The Trump administration has rolled back a broad range of banking guidance and regulatory proposals made in the last few years, and while bankers are used to regulatory whiplash when administrations change, it is possible some of changes will be long term, according to American Bankers Association policy experts.
During a panel discussion on policy at the ABA Risk and Compliance Conference in Indianapolis, ABA’s top regulatory and compliance executives listed several regulatory rollbacks made by the administration in the first half of the year, including announcing intentions to rewrite rules regulating small-business lending data collection (Section 1071) and financial data sharing (Section 1033).
“There’s a lot of anxiety over uncertainty and the pace of change, but I think you have to separate that anxiety, which we all share, with realizing that we’re in a very, very good place in terms of regulatory rollbacks,” said Ginny O’Neill, EVP for regulatory compliance and policy at ABA.
Part of the reason for the rapid pace of change is that the administration has given Treasury Secretary Scott Bessent a central role in coordinating bank policy, according to ABA President and CEO Rob Nichols.

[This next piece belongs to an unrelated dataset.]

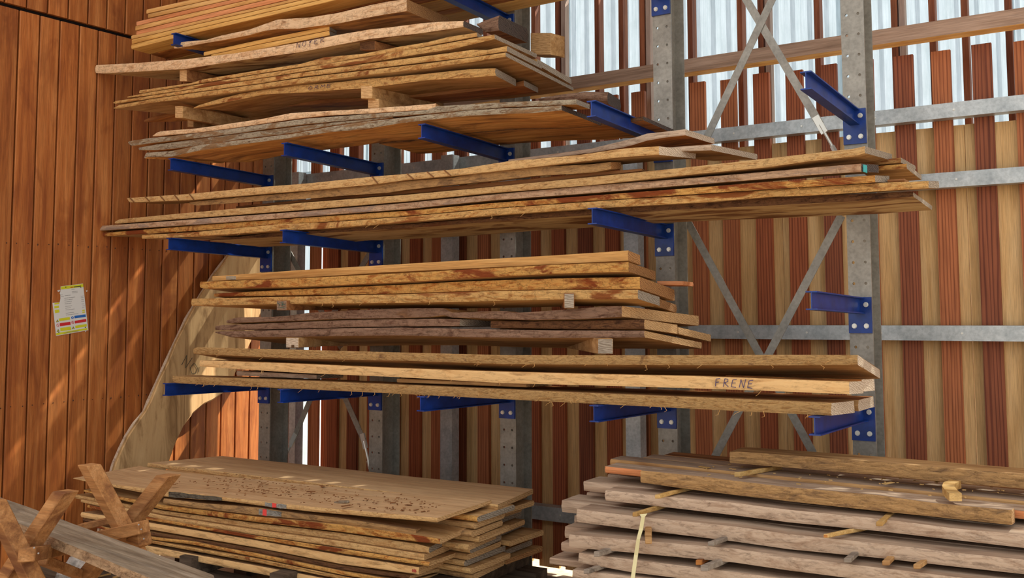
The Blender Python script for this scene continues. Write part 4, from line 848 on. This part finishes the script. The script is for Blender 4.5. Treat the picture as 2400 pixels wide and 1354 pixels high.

“On the regulatory side, he gave a big speech at the ABA [Washington Summit] and said, ‘I’m going to coordinate all of this rulemaking going forward.’ That is not a typical role that Treasury plays,” Nichols said. “When I served as assistant U.S. Treasury Secretary, we were very hands off on the regulatory side. This Treasury is quite different.”
Economic and regulatory uncertainty
While many bankers welcomed the Trump administration’s deregulatory agenda, President Trump has also pursued a broad tariff push that is complicating the economic outlook, according to ABA Chief Economist Sayee Srinivasan.
“It has introduced a huge amount of uncertainty for not just banks, but the customers of the banks,” Srinivasan said.
Another area of uncertainty is regulation. One concern expressed by bankers at the conference and elsewhere is that some states could respond to the federal regulatory rollbacks by passing new laws, creating a patchwork of banking regulation across the county. Hugh Carney, EVP for financial institution policy and regulatory affairs at ABA, said one recent trend is state laws prohibiting alleged “debanking.” Another is interchange fees, with Illinois last year adopting a first-of-its-kind law prohibiting banks and others from charging or receiving interchange fees on the portion of a debit or credit card transaction attributable to tax or gratuity. ABA is challenging the Illinois law in court.
ABA is working with its state bankers association partners on heading off such legislation, Carney said. The association is also working with the Office of the Comptroller of the Currency to defend national preemption — an effort that received a boost recently when Acting Comptroller Rodney Hood issued a statement defending the preemption.
“The OCC has been very active on that front,” Carney said. “And from where I sit, this is an incredibly important issue because we have a very politically divided country. National bank preemption is a way of maintaining national economic integration.”
Building the future
The goal is to build rulemaking in the next few years that is easily defensible and can withstand future changes in administrations, according to the panel. At the same time, some of the changes currently taking place won’t be so easy to reverse. For example, the administration is seeking to scale back the staff size of the Consumer Financial Protection Bureau, leaving it a leaner, possibly more focused agency.
“I’m hopeful what will emerge as they rebuild [the CFPB] is a much more moderate agency that uses all of its tools and is less antagonistic to large banks,” O’Neill said.